Diamonds are unrivalled in their ability to record the mantle carbon cycle and mantle fO(2) over a vast portion of Earth's history. Diamonds' inertness and antiquity means their carbon isotopic characteristics directly reflect their growth environment within the mantle as far back as similar to 3.5 Ga. This paper reports the results of a thorough secondary ion mass spectrometry (SIMS) carbon isotope and nitrogen concentration study, carried out on fragments of 144 diamond samples from various locations, from similar to 3.5 to 1.4 Ga for P [peridotitic]-type diamonds and 3.0 to 1.0 Ga for E [eclogitic]-type diamonds. The majority of the studied samples were from diamonds used to establish formation ages and thus provide a direct connection between the carbon isotope values, nitrogen contents and the formation ages. In total, 908 carbon isotope and nitrogen concentration measurements were obtained. The total delta C-13 data range from -17.1 to -1.9 parts per thousand (P = -8.4 to -1.9 parts per thousand; E = -17.1 to -2.1 parts per thousand) and N contents range from 0 to 3073 at. ppm (P 0 to 3073 at. ppm; E = 1 to 2661 at. ppm).

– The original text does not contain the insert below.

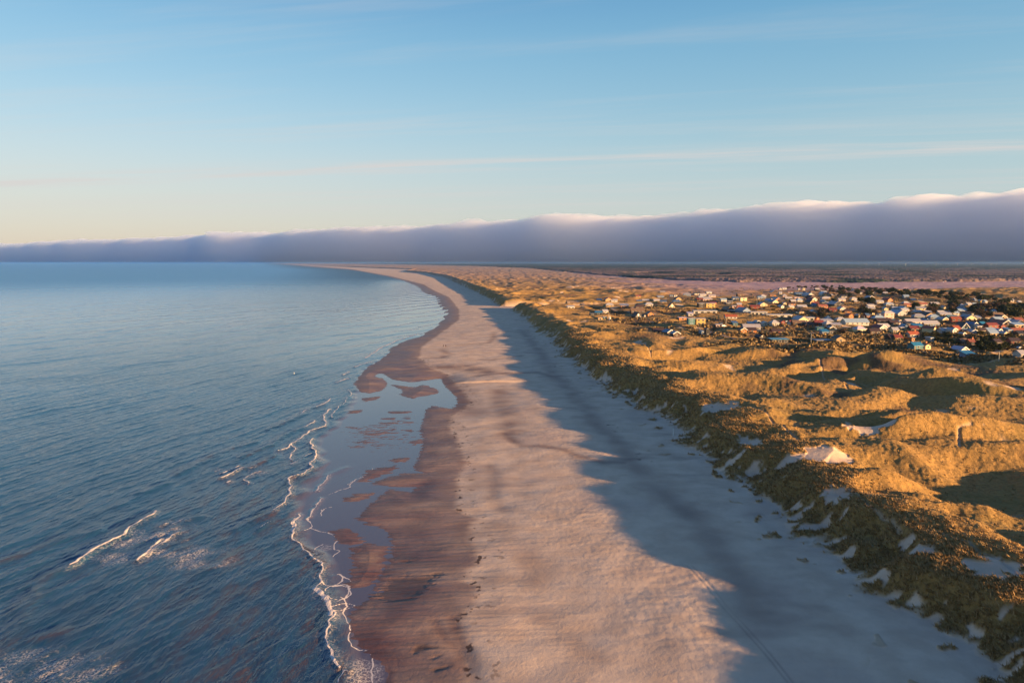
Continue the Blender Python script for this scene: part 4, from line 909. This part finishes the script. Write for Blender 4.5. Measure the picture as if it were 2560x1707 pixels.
def build_village():
    src = []
    for e in H:
        s_, ox, oy = CR[e[0]]
        src.append(((e[1] + e[2]) / 2 / s_ + ox, e[3] / s_ + oy, (e[2] - e[1]) / s_))
    x, y, z = place_many([(p[0], p[1]) for p in src])
    anchors = [(i, e[9]) for i, e in enumerate(H) if e[9]]
    used = set(e[8] for e in H if e[8]); rects = []
    for i, e in enumerate(H):
        dep = proj(x[i], y[i], z[i])[2]; W = src[i][2] * dep / FPX / 1.2
        rot = R(rnd.uniform(-9, 13)) if e[4] not in 'TpG' else R(-3 if e[4] == 'T' else 4)
        if e[4] == 'G': W *= .42; rot = R(38)
        if e[4] == 'g': rot = R(rnd.uniform(-4, 22))
        if e[4] in 'sfhm' and W > 9: rot = R(rnd.uniform(-5, 7))
        lx = x[i] - (W * .35 if e[4] == 'G' else 0)
        root = make_house((lx, y[i], z[i] + .1), dep, W, e[4], e[5], e[6], e[7], rot)
        lab = e[8]
        if not lab:
            st = {'g': 'gable', 'G': 'gable', 's': 'pitched', 'h': 'hipped', 'f': 'flat', 'm': 'sloping', 'p': 'flat', 'T': 'flat'}[e[4]]
            size = 'small ' if W < 9 else ('long ' if W > 17 else '')
            base = f"{size}{WALL[e[5]][0]} house with {ROOF[e[6]][0]} {st} roof"
            order = sorted(anchors, key=lambda a: math.hypot(src[a[0]][0] - src[i][0], (src[a[0]][1] - src[i][1]) * 2.2))
            cands = []
            for k, (ai, nm) in enumerate(order[:9]):
                du, dv = src[i][0] - src[ai][0], src[i][1] - src[ai][1]
                rel = ('right of' if du > 0 else 'left of') if abs(du) > abs(dv) * 1.6 else ('below' if dv > 0 else 'just above')
                cands.append(f"{base} {rel} {nm}")
            for adj in ('next one beyond, ', 'farther ', 'tiny farther '):
                cands += [adj + c for c in cands[:2]]
            for c in cands:
                c = c.strip()
                if len(c.split()) <= 16 and c not in used: lab = c; break
            lab = lab or next((c for c in (f"{size}{WALL[e[5]][0]} house near {nm}" for _, nm in order[:6]) if c not in used), cands[0])
            used.add(lab)
        tag(root, lab, 'house', 'houses of the seaside village')
        rects.append((src[i][0] - src[i][2] / 2, src[i][0] + src[i][2] / 2, src[i][1] - 5.5 / dep * FPX, src[i][1]))
    return rects
RECTS = build_village()

# ---------------------------------------------------------------- trees and bushes
def leaf_mat(name, a, b):
    k = NT(name); pos = k.n('ShaderNodeNewGeometry').outputs['Position']
    c = k.mixc(k.ramp(k.noise(pos, .9, 3), .35, .65), a, b); k.bsdf(c, .85, Specular_IOR_Level=.2); return k.m
LEAF = dict(pine=leaf_mat('pine_needles', (.022,.032,.014), (.055,.060,.024)), brown=leaf_mat('bare_twigs', (.075,.045,.028), (.13,.085,.05)), olive=leaf_mat('olive_leaves', (.05,.048,.018), (.10,.085,.03)))
BARK = paint('bark', (.10, .07, .05), .9)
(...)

In general, there is no systematic variation with time in the mantle carbon isotope record since > 3 Ga. The mode in delta C-13 of peridotitic diamonds has been at similar to 5 (+/- 2) parts per thousand since the earliest diamond growth similar to 3.5 Ga, and this mode is also observed in the eclogitic diamond record since similar to 3 Ga. The skewness of eclogitic diamonds' delta C-13 distributions to more negative values, which the data establishes began around 3 Ga, is also consistent through time, with no global trends apparent.